Even in good times, short sellers are disdained for betting against the continuing party. But the short sellers say they are only raising flags that stocks are overvalued.

"We are the ones that warned about credit excesses and how much danger there was and tried to warn regulators and institutional investors," Mr. Tice said.

Short sellers borrow shares from a broker and sell them in the market in anticipation that the price will fall. They then buy the shares back at the lower price, returning them to the broker, and profiting on the price decline.

The tactic can be used as a hedge against traditional investing or an aggressive play against a stock perceived to be overpriced, known as speculative short selling. In either case, the perception is that short sellers benefit from the misfortune of others.

This time around, short sellers say they did not create the housing bubble that led to the crisis hitting investment banks. They just discovered its consequences.

"I feel like we are the good guys, but when the media attention is on us and the president and the treasury secretary are talking about it is kind of a lonely vocation," Mr.
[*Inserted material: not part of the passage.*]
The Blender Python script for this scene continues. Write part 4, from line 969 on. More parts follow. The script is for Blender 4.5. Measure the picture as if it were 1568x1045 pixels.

Tice said.

The U.S. Securities and Exchange Commission (SEC) imposed an emergency ban on short selling on Thursday [Sept. 18]. When U.S. financial stocks fell on Monday [Sept. 22], experts said the shorts may have skirted the restrictions by using put options—the option to sell a stock in the future at an agreed price—or by shorting the entire index and buying the companies it did not expect to fall.

"I don't think it (short-selling) is malicious. It's people acting in their self interest which is what Wall Street does," said Martin Sklar, an attorney representing hedge funds, which typically engage in short selling.

The shorts say it's all about the balance sheet. The financials were overleveraged and overvalued.

"There is no academic evidence that short sellers by themselves brought a company down without other underlying reasons," said Paul Asquith, a professor of finance at MIT's Sloan School who specializes in the study of short selling. "Lehman was having problems and the shorts were there. But once Lehman started looking for a buyer, what happened? Nobody wanted to buy Lehman when they started looking at their books very closely. That tells you the shorts were right."